I'm not a good kayaker. I'm not the person who can hop into a boat and do all sorts of impressive moves right in front of you. I will never aspire to any BCU stars. I'm good at precisely two things: making the boat go places, and staying upright. Elegance does not figure into it, brute strength sometimes does.
See, I don't love sea kayaking for the kayaking. I like the kayaking. I especially like it on windy days where the paddling itself is exciting. But far more than that, I like to go to the wilderness. For me, the kayak is the means to get there, and carry all the stuff I want to have with me. Stuff like camping gear and food and clothing and a field guide or two. If we're going to talk about passion, wilderness camping is it for me, not the kayak.
This orientation - the kayak gets me where I want to go - has been reflected in my boat purchases. First there was that Boreal Inukshuk. I got teased for that big yellow banana, but I didn't much care: it was a boat, it was mine, it went places, it carried my stuff.

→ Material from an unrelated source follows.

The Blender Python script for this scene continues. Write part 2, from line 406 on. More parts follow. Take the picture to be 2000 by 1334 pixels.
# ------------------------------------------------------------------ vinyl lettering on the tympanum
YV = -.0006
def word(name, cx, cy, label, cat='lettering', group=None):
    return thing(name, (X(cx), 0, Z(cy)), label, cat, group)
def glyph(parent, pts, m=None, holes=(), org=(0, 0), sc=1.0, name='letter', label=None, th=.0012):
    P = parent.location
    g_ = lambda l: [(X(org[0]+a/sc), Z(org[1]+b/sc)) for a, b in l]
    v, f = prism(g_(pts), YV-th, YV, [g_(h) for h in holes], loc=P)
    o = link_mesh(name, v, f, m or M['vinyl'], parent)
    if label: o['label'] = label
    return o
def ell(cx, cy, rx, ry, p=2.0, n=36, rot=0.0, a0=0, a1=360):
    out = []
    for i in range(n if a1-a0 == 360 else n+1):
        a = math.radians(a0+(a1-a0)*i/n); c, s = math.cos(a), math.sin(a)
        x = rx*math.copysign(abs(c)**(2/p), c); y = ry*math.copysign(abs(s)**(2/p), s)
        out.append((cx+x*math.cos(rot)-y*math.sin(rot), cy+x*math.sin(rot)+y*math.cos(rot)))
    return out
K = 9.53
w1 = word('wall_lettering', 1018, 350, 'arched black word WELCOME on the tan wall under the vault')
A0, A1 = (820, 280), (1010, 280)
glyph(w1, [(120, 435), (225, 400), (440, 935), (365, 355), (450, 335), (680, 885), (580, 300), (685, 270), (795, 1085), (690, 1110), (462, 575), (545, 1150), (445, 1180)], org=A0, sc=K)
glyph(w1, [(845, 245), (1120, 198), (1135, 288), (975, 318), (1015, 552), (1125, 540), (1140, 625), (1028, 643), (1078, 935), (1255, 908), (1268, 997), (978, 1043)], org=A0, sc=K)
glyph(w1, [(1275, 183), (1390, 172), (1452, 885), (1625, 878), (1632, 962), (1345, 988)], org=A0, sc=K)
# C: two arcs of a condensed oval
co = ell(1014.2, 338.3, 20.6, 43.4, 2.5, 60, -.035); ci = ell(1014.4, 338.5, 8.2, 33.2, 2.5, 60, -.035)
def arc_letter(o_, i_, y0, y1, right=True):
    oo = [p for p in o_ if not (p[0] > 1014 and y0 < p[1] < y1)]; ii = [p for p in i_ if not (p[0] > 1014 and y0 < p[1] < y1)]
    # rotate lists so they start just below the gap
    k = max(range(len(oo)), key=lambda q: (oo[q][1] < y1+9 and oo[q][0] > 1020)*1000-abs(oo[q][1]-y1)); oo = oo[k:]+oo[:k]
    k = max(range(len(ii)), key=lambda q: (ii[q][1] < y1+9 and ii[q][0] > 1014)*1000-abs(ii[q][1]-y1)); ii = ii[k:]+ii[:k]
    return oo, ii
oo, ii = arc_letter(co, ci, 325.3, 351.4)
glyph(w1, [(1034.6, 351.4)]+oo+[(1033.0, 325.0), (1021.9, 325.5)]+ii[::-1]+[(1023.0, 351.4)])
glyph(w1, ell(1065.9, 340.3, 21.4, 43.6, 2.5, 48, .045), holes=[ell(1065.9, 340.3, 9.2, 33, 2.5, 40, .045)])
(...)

Unfortunately, it went a bit slowly, and I was always the last one and I didn't like that. That didn't happen once I got the Current Designs Solstice GTS. It went where I wanted to go, and it went there with fairly good tracking, and it carried my stuff. When just about everybody I know started falling in love with skeg boats, I still didn't care, because the GTS goes places, and I can handle it in big stuff, and who really cares about the rest of the stuff. And when the Seaward Quest X3 came up at a price you couldn't turn down, I bought it. I figured it would be a good boat for expeditions of 10 days or longer, on cold water, because it carries a *lot* of stuff. More stuff than anybody really needs.
There is just one problem: I want *another* boat. When I spent only a few minutes paddling that NDK Romany last September, I thought, oh! It's not that I had never paddled a hull other than my go straight go fast do not play hull before, either. I switched into the Romany from a Boreal Ellesmere, and while I liked it fine, I didn't have this immediate I WANT reaction. But that pretty much sums up how I feel about the Romany. And then, this past weekend, Sonia wasn't using her Impex Force 4 for a whole day and told me I was welcome to it. And that day just happened to be a day where there was the opportunity of instruction from Tim Dyer. And again, I felt the stirrings of I WANT. I want a boat that lets me do a half assed high brace turn and still get way more than 90 degrees out of it. I want a boat that responds to a bow rudder by doing exactly what I expect a bow rudder to do. I want a boat in which my response to "you're being conservative" from an instructor isn't an inside voice saying, yeah, whatever, I can't do it anyway but instead makes me push my limits a little bit. I want another boat. (I still pick the Romany.)
I am not buying another boat at this time.
And then, on Sunday, I got into that big pig of a Quest, and went to the McCoys in it. Bill had advised me to put some weight in it. I figured, yeah, whatever, my bum is weight. Turns out, that Quest needs a whole lot more weight than me and my lunch in it to go well. I'd guess it needs about 200 lbs before it behaves like a boat and not a cork. I don't really know, though, since I decided against loading it up with rocks when we got to the McCoys. Reason prevailed for a change, and besides, it wasn't really windy and it wasn't that I couldn't handle it. At least, in those not-windy conditions I could handle it. But I don't love it. I can get used to the almost non-existent primary stability. I'd say I did get used to it, but given that my biceps ache a bit today, I could also say that I didn't get comfortable enough to really get any torso rotation going. Every time I turned - even to look behind me - I had that boat tipping feeling. It's ok, the secondary stability is good, but there was still that brief moment of oh no! It's okay, though, since that was the one and only time I'll ever paddle the Quest empty. I bought it for expeditions, and that's all I'll ever use it for.
I keep waiting for that magic moment when I have all the stuff I'll ever want. Every year I think, I have *everything* I need. And then the zipper on my tent gives way, or my mapcase starts to leak, or I try somebody else's fuzzy rubber top and realize that my life is not complete without fuzzy rubber of my own. And then I scrape along a nail getting into my boat, and I need new fuzzy rubber pants, and my downmat no longer holds air and I can't find the hole, and my sleeping bag is just too bulky to go on a bike trip and the panniers I got for Christmas last year are not waterproof and there are these Ortlieb panniers on sale that are lighter *and* waterproof. Yeah. By now I should accept that it's never going to change, that after over 15 years of accumulating sporting goods I have nowhere near all the stuff I will ever want. I don't have a Romany, after all.
My only consolation is that 90% of the stuff I end up getting replaces stuff that I used, and used a lot. I have few things that I bought and then never really used. I can think of some: the sponsons that I got with the GTS, for example. The storm cag, for another - though I may yet use it. I could have used it on Sunday, for example, but I didn't have it with me. However, at the end of the day, I get a lot more joy out of *using* the stuff much like I use my kayaks: to make doing what I want to do possible and comfortable.